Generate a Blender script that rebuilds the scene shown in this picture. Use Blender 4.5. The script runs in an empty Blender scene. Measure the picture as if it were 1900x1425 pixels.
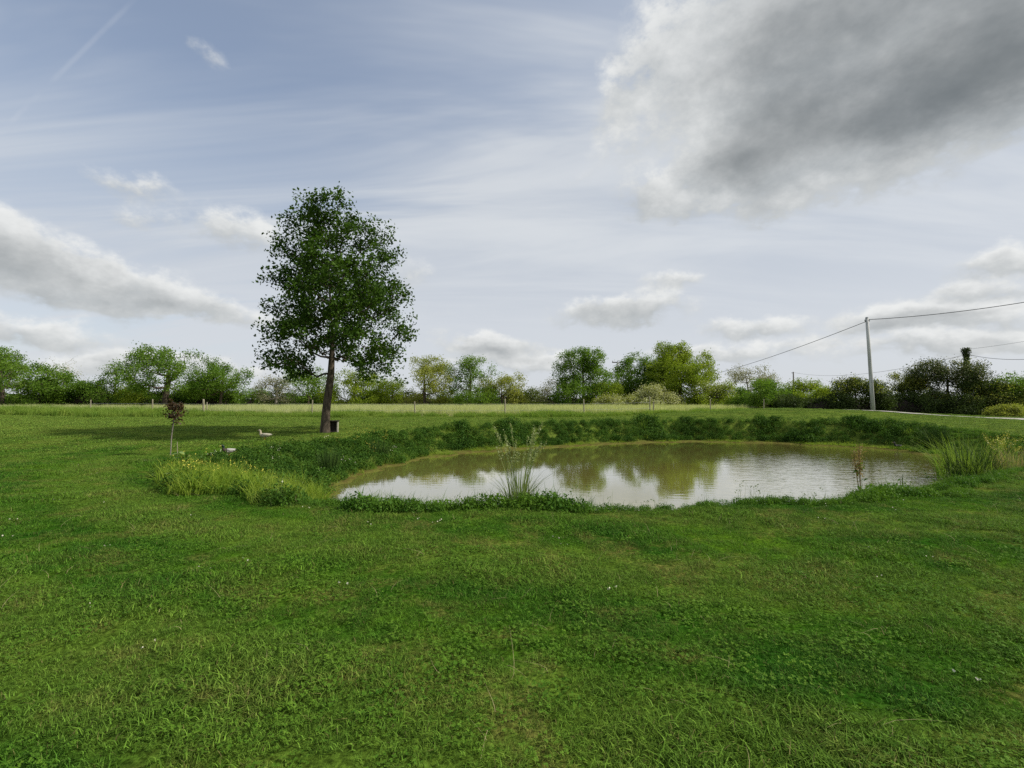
import bpy, math, random
import numpy as np
from mathutils import Vector

R = math.radians
S = bpy.context.scene
COL = S.collection

# ------------------------------------------------------------------ camera
EYE = 1.6
PITCH = math.atan((752 - 712.5) / 897.0)
cam = bpy.data.cameras.new('camera')
cam.sensor_width = 36.0
cam.lens = 897.0 / 1900.0 * 36.0
cam.clip_start = 0.05
cam.clip_end = 20000
co = bpy.data.objects.new('camera', cam)
COL.objects.link(co)
co.location = (0, 0, EYE)
co.rotation_euler = (R(90) + PITCH, 0, 0)
S.camera = co

# ------------------------------------------------------------------ light and exposure
SUN_AZ, SUN_EL = R(95), R(41)          # azimuth clockwise from +Y
sd = Vector((math.sin(SUN_AZ) * math.cos(SUN_EL), math.cos(SUN_AZ) * math.cos(SUN_EL), math.sin(SUN_EL)))
sl = bpy.data.lights.new('sun', 'SUN')
sl.energy = 5.0
sl.angle = R(1.5)
sl.color = (1.0, 0.945, 0.85)
so = bpy.data.objects.new('sun', sl)
COL.objects.link(so)
so.rotation_euler = sd.to_track_quat('Z', 'Y').to_euler()
so.location = (40, -10, 40)

S.view_settings.view_transform = 'Standard'
S.view_settings.look = 'None'
S.view_settings.exposure = 0.0
S.view_settings.gamma = 1.0
S.view_settings.use_curve_mapping = False
S.render.engine = 'CYCLES'
S.cycles.max_bounces = 6
S.cycles.diffuse_bounces = 3
S.cycles.transparent_max_bounces = 4
S.cycles.use_denoising = False
S.cycles.sample_clamp_indirect = 4.0


# ------------------------------------------------------------------ node helpers
class NT:
    def __init__(self, tree):
        self.t = tree
        self.n = tree.nodes
        self.l = tree.links

    def node(self, typ, **kw):
        nd = self.n.new(typ)
        for k, v in kw.items():
            setattr(nd, k, v)
        return nd

    def put(self, sock, v):
        if v is None:
            return
        if isinstance(v, bpy.types.NodeSocket):
            self.l.new(v, sock)
        else:
            sock.default_value = v

    def math(self, op, a, b=None, c=None, clamp=False):
        nd = self.node('ShaderNodeMath', operation=op, use_clamp=clamp)
        self.put(nd.inputs[0], a)
        self.put(nd.inputs[1], b)
        self.put(nd.inputs[2], c)
        return nd.outputs[0]

    def vmath(self, op, a, b=None, out=0):
        nd = self.node('ShaderNodeVectorMath', operation=op)
        self.put(nd.inputs[0], a)
        self.put(nd.inputs[1], b)
        return nd.outputs['Value'] if op in ('LENGTH', 'DOT_PRODUCT', 'DISTANCE') else nd.outputs[0]

    def mapr(self, v, a, b, c=0.0, d=1.0, smooth=True):
        nd = self.node('ShaderNodeMapRange', interpolation_type='SMOOTHSTEP' if smooth else 'LINEAR')
        self.put(nd.inputs[0], v)
        for i, x in enumerate((a, b, c, d)):
            nd.inputs[i + 1].default_value = x
        return nd.outputs[0]

    def mix(self, f, a, b, blend='MIX'):
        nd = self.node('ShaderNodeMix', data_type='RGBA', blend_type=blend)
        self.put(nd.inputs[0], f)
        for s, v in ((nd.inputs[6], a), (nd.inputs[7], b)):
            if not isinstance(v, bpy.types.NodeSocket) and len(v) == 3:
                v = (*v, 1)
            self.put(s, v)
        return nd.outputs[2]

    def noise(self, vec, scale, detail=4, rough=0.5, dist=0.0, out='Fac'):
        nd = self.node('ShaderNodeTexNoise')
        self.put(nd.inputs['Vector'], vec)
        nd.inputs['Scale'].default_value = scale
        nd.inputs['Detail'].default_value = detail
        nd.inputs['Roughness'].default_value = rough
        nd.inputs['Distortion'].default_value = dist
        return nd.outputs[out]

    def comb(self, x, y, z):
        nd = self.node('ShaderNodeCombineXYZ')
        for i, v in enumerate((x, y, z)):
            self.put(nd.inputs[i], v)
        return nd.outputs[0]

    def sep(self, v):
        nd = self.node('ShaderNodeSeparateXYZ')
        self.put(nd.inputs[0], v)
        return nd.outputs

    def mapping(self, v, loc=(0, 0, 0), rot=(0, 0, 0), sc=(1, 1, 1), typ='POINT'):
        nd = self.node('ShaderNodeMapping', vector_type=typ)
        self.put(nd.inputs[0], v)
        nd.inputs[1].default_value = loc
        nd.inputs[2].default_value = rot
        nd.inputs[3].default_value = sc
        return nd.outputs[0]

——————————

WHAT YOU SHOULD DO:
Begin at the first line of the data above and repeat each line exactly, stopping after the line containing "COL = S.collection". Omit the pictures.

THE RESULT:
Generate a Blender script that rebuilds the scene shown in this picture. Use Blender 4.5. The script runs in an empty Blender scene. Measure the picture as if it were 1900x1425 pixels.
import bpy, math, random
import numpy as np
from mathutils import Vector

R = math.radians
S = bpy.context.scene
COL = S.collection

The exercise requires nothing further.